The news: Amazon will close four Fresh supermarkets in Southern California, just weeks after announcing plans to shutter all 19 of its UK Fresh stores and convert five of them into Whole Foods locations.
The move follows Fresh closures earlier this year in Washington, Virginia, New York, and a Los Angeles suburb.
Together, the closures suggest that the end may be near for the retail giant’s mass-market grocery concept.
The context: Three years after acquiring Whole Foods, Amazon introduced Fresh in 2020 to capture a broader slice of the grocery market.
- The stores centered on technology, featuring contactless “Just Walk Out” functionality also found in Amazon Go, and smart Dash Carts that let customers skip traditional lines.
- However, the concept never fully resonated with shoppers, many of whom described the stores as “soulless.” Within a few years, Amazon redesigned the format with brighter colors, expanded assortments, and even Krispy Kreme doughnut and coffee stations to create a more welcoming aura.

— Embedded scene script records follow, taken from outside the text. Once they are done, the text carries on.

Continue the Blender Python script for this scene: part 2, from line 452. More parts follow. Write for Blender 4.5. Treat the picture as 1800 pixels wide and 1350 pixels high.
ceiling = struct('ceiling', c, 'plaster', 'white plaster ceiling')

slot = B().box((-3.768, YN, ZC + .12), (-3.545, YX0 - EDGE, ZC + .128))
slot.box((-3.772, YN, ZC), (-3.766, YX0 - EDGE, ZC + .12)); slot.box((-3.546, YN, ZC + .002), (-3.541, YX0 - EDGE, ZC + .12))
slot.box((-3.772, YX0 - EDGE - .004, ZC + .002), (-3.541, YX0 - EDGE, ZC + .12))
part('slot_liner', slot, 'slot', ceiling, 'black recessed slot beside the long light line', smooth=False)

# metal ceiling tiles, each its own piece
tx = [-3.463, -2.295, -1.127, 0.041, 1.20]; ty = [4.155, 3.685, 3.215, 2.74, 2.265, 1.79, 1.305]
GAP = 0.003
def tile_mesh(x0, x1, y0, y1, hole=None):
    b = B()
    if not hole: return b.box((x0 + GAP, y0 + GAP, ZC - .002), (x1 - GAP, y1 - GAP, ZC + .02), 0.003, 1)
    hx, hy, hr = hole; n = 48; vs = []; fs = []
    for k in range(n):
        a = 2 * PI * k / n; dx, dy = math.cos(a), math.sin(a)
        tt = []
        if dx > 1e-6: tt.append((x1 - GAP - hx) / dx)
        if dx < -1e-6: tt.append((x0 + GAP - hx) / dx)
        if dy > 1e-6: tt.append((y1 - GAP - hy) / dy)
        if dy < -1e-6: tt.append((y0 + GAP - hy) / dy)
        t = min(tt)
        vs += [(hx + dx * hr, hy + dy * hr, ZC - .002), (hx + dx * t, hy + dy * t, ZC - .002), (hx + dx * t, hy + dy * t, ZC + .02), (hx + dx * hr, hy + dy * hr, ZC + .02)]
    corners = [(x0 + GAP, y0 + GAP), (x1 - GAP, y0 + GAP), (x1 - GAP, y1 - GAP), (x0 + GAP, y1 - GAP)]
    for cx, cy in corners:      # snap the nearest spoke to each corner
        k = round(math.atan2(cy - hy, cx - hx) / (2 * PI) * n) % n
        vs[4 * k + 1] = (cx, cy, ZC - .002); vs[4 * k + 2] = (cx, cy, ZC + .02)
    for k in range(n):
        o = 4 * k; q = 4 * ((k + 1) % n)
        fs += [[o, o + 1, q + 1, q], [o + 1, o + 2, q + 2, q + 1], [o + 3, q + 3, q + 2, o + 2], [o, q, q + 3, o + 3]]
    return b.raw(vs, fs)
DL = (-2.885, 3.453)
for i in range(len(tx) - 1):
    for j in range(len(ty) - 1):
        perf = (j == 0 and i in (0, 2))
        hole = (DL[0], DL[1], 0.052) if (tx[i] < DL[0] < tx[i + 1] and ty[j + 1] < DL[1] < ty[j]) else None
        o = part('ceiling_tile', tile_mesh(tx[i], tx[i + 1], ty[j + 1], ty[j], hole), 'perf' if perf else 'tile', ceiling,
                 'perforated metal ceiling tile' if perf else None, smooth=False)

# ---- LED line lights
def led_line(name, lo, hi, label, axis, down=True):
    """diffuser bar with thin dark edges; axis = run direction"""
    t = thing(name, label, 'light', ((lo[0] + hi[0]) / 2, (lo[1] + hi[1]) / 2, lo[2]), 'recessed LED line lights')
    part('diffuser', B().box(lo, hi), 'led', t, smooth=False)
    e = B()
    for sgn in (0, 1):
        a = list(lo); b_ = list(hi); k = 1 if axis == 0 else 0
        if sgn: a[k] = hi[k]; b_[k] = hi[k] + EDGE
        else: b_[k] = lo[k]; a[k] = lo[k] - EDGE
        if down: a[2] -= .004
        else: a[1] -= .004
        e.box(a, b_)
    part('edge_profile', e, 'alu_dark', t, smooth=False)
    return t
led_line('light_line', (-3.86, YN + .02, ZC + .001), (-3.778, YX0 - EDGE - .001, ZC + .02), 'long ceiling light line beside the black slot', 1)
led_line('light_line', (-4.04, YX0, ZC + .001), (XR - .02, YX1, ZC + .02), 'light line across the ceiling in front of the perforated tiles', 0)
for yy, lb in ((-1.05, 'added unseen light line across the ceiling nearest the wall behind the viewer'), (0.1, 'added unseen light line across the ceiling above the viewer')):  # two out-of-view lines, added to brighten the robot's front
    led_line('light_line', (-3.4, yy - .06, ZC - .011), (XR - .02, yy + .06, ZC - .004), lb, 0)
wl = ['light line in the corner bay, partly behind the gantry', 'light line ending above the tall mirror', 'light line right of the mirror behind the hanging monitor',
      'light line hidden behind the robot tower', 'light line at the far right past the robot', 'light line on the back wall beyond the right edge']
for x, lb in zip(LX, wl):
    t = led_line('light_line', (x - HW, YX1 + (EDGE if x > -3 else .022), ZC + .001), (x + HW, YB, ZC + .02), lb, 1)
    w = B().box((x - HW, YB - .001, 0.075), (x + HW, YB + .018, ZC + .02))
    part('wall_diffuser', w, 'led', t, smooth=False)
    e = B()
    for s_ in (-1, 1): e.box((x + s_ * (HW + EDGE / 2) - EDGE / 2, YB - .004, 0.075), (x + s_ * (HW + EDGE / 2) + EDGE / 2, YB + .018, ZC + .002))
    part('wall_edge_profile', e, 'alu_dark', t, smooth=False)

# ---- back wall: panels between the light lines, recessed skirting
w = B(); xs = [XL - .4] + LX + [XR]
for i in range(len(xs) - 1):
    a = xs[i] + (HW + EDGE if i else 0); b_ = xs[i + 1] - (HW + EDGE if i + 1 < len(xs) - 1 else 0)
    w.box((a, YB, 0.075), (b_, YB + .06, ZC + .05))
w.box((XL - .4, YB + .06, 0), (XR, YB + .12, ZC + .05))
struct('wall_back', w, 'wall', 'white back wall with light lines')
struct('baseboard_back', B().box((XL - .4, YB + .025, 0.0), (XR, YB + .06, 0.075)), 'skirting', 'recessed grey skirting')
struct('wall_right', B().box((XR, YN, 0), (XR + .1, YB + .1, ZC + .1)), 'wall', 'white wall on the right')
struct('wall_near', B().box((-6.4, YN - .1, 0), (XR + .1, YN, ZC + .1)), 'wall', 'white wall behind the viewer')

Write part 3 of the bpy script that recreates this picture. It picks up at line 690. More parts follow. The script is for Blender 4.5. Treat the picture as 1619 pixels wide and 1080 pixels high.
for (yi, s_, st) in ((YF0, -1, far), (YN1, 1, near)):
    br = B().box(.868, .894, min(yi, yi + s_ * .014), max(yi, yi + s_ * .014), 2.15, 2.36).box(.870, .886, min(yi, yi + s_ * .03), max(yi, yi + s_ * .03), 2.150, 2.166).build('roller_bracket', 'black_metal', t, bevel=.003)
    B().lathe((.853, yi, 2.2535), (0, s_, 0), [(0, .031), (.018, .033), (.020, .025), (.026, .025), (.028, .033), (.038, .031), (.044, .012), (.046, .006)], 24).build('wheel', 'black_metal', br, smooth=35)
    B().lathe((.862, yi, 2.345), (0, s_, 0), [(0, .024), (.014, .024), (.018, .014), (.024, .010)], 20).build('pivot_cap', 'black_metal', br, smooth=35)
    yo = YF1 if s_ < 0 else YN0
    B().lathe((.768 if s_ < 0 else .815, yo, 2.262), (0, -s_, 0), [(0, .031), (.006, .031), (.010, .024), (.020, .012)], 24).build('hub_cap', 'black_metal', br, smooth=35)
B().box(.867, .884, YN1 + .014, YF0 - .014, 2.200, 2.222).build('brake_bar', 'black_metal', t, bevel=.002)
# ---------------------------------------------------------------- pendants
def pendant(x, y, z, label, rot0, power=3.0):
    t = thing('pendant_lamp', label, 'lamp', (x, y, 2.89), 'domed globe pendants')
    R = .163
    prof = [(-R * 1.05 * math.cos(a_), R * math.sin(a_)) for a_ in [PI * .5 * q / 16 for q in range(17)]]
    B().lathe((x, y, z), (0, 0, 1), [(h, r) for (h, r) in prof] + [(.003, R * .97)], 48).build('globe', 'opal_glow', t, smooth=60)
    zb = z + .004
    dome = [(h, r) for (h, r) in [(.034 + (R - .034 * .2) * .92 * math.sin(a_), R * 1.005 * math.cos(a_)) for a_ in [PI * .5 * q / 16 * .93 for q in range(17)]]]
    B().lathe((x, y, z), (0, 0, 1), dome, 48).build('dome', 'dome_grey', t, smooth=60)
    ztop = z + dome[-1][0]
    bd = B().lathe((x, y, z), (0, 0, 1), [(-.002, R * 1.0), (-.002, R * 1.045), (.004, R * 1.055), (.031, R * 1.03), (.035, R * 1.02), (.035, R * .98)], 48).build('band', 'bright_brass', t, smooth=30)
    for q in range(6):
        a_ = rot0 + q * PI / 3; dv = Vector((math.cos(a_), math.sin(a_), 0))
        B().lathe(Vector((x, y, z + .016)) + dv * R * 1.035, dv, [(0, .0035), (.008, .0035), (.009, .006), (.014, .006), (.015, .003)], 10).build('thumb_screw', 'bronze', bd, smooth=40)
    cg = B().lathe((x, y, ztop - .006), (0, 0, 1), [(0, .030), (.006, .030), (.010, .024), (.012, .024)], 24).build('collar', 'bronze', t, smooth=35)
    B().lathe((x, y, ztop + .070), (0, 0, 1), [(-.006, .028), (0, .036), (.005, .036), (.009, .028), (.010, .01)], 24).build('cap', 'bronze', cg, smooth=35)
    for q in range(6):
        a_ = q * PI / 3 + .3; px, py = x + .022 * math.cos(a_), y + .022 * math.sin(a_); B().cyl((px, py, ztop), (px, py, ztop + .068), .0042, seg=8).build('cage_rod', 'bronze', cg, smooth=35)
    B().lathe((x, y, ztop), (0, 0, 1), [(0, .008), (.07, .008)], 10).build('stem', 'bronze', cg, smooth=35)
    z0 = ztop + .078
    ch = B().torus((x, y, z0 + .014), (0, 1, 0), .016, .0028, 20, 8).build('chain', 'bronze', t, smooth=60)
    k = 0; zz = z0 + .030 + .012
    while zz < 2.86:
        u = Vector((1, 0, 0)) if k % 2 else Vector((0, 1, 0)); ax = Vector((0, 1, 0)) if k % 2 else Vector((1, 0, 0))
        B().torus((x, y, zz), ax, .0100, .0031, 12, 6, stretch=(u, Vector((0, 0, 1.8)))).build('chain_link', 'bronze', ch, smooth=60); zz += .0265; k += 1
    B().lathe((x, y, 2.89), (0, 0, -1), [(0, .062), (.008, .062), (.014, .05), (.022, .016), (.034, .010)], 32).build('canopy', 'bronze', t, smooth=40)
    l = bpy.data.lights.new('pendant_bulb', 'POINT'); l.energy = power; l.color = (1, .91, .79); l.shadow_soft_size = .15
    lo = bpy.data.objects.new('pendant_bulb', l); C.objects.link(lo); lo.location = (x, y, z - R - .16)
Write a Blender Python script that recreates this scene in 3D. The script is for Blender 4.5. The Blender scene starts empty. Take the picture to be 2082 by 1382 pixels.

- Those struggles led to an 18-month pause in Fresh’s expansion, after which Amazon dropped its “Just Walk Out” system from supermarkets to offer a more familiar, conventional experience.
- More recently, the company has worked to unify its grocery ecosystem, aligning Whole Foods, Amazon Go, and Fresh under a single strategy.
Trying to find the right fit: Despite Fresh’s challenges, CEO Andy Jassy earlier this year said he remains “very bullish” on grocery. And the retailer continues to look for ways to grab a larger share of the $1.61 trillion US grocery market.
- Amazon is rapidly expanding same-day grocery delivery, aiming to reach over 2,300 US cities by year-end. The service lets customers order fresh groceries and other items for delivery within hours, supported by temperature-controlled facilities and quality checks.
- Prime members get free delivery on orders over $25 (or pay $2.99 below that), while nonmembers pay $12.99 per order. Early pilots showed strong demand—75% of 2025 users were new to Amazon’s grocery service, and 20% reordered within a month. Jassy said these shoppers buy twice as often as those who skip fresh food.
- The company also recently launched Amazon Grocery, a private-label line with most items priced under $5, aimed squarely at inflation-stung shoppers both online and in Amazon Fresh stores.
- It’s been experimenting with a variety of formats—from Whole Foods pickup expansions and same-day fulfillment centers to hybrid stores like a two-level Chicago location that pairs an Amazon Grocery on the first floor with a Whole Foods above. While some models show promise, none have yet cracked the offline code.
The Walmart challenge: Amazon’s efforts to garner a larger share of the grocery market are aimed at countering Walmart, which remains the dominant player both offline and online.
- Nearly 60% of Prime members bought groceries online from Walmart in the year ended April 2025, compared with 52% who did so on Amazon’s platforms, per Coresight Research.
- Walmart’s broad footprint and value image continue to attract more Americans—including affluent shoppers—eroding Amazon’s market share. The share of households naming Walmart as their primary grocer rose nearly a point in June, per Brick Meets Click/Mercatus. And 1 in 4 households that ordered groceries from supermarkets also shopped at Walmart, up 400 basis points YoY.
- A Bizrate Insights survey for EMARKETER found 70% of US digital buyers purchased food or beverages from Walmart in June, versus 54% for Amazon.
Our take: Grocery remains one of Amazon’s toughest puzzles to solve. With 57.2% of US grocery shoppers primarily shopping in stores and 86.3% of US grocery sales still offline, no retailer can become a true category leader without meaningful physical scale. Yet Amazon operates only 57 Fresh stores and 527 Whole Foods locations—a far cry from Kroger’s roughly 2,800 and Walmart’s 4,600.
Though digital investments such as delivery expansion and private labels show ambition, the retailer still doesn’t appear to have a clear formula. Unless Amazon makes a major grocery acquisition, its efforts to become a dominant omnichannel grocer are likely to remain piecemeal.